Pick out the lines below with "from" and list them.

— DATA PROVIDED —
________________________________________

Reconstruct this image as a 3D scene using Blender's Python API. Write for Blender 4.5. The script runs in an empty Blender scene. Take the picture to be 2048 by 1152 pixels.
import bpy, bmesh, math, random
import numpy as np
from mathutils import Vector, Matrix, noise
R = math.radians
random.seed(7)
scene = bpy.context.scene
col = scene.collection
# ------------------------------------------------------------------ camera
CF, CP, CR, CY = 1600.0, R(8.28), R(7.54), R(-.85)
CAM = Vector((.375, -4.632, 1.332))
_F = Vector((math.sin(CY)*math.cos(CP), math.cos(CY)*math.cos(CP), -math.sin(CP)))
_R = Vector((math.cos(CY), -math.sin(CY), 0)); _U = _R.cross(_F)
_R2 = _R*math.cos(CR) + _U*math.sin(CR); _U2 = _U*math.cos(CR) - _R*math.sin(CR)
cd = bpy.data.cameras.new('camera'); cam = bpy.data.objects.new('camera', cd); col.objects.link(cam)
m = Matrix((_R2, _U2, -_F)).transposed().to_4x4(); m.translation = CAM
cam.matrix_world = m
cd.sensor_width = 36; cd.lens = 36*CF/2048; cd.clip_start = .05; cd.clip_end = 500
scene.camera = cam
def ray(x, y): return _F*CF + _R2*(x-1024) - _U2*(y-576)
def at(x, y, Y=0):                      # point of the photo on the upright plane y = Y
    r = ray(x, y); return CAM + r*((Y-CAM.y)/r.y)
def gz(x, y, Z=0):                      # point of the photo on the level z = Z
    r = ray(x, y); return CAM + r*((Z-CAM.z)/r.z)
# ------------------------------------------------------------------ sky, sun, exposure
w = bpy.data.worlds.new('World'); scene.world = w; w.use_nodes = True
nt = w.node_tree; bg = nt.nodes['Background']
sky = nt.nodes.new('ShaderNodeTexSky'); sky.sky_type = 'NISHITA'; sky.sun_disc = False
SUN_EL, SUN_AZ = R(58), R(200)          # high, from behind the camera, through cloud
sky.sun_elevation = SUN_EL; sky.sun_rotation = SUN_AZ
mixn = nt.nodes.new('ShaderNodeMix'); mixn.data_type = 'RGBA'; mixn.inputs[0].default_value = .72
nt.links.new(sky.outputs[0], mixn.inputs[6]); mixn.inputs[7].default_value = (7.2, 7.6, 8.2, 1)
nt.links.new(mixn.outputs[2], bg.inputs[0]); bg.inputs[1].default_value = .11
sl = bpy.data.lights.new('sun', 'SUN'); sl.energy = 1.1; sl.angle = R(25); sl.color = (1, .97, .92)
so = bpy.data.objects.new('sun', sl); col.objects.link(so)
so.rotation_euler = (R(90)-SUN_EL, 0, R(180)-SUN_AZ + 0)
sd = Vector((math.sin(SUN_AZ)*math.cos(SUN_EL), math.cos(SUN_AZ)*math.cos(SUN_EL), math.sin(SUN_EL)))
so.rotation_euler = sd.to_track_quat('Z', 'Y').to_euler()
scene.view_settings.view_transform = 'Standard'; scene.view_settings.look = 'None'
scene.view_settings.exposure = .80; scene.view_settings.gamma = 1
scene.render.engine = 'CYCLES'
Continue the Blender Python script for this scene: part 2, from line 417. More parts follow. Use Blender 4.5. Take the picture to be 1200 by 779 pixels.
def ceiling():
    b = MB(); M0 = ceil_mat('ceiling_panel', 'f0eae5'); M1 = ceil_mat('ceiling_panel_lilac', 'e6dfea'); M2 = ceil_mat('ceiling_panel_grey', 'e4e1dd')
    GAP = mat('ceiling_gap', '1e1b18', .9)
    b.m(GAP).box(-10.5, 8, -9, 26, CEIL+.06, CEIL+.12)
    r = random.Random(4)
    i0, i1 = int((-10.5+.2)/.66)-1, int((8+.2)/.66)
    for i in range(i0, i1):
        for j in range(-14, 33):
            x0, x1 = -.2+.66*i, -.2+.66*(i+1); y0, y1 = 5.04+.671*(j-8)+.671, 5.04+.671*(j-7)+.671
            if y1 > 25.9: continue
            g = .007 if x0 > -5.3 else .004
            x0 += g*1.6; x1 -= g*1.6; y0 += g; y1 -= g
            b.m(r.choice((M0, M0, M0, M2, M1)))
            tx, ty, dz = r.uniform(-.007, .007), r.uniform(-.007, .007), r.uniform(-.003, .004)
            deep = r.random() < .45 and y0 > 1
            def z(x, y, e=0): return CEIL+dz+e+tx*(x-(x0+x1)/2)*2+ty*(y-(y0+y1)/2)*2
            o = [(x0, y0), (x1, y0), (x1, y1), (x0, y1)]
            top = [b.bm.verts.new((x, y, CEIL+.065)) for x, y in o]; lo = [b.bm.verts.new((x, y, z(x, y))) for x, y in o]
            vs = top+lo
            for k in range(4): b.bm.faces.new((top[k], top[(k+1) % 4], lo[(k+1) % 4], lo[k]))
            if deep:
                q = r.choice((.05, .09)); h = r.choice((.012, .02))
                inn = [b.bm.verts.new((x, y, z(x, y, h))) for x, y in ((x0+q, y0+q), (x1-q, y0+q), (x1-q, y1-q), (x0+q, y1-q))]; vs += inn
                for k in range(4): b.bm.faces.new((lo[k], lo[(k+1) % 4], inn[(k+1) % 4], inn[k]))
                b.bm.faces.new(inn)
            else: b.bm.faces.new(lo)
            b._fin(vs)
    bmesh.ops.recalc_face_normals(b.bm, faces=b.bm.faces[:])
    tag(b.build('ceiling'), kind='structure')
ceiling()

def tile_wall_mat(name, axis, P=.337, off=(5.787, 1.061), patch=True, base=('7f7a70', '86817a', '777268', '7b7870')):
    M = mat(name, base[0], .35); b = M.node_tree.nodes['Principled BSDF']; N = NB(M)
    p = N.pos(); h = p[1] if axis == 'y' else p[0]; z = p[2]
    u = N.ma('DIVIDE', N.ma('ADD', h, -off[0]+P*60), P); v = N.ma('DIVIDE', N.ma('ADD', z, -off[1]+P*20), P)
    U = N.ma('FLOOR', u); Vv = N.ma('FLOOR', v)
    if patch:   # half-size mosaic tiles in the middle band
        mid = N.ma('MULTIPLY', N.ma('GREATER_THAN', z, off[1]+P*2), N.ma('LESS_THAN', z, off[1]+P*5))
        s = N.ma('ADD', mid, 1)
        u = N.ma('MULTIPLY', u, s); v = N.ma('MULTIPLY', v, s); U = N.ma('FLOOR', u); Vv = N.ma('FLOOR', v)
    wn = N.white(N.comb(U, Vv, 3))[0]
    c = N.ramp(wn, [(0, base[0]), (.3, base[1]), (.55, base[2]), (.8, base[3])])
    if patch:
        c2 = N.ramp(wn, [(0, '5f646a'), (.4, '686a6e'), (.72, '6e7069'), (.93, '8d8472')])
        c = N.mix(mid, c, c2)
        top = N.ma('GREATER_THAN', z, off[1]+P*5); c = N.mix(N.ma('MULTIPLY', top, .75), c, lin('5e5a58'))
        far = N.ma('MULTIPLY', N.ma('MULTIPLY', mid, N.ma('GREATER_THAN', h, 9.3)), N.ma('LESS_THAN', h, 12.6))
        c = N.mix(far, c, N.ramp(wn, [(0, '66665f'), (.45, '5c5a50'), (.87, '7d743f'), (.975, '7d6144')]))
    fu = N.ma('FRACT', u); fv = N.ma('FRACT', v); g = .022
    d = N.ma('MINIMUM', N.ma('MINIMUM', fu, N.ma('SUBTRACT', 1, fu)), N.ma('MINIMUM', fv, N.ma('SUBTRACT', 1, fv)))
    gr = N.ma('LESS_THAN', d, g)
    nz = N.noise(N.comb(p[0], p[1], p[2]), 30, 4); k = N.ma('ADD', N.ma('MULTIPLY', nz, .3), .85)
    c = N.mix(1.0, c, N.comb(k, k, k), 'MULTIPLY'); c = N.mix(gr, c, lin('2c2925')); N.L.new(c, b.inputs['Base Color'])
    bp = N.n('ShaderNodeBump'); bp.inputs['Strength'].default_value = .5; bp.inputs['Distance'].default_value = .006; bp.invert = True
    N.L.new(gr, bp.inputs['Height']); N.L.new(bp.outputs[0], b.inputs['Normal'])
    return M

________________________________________

— SOLUTION —
from mathutils import Vector, Matrix, noise
SUN_EL, SUN_AZ = R(58), R(200)          # high, from behind the camera, through cloud
Continue the Blender Python script for this scene: part 2, from line 417. More parts follow. Use Blender 4.5. Take the picture to be 1200 by 779 pixels.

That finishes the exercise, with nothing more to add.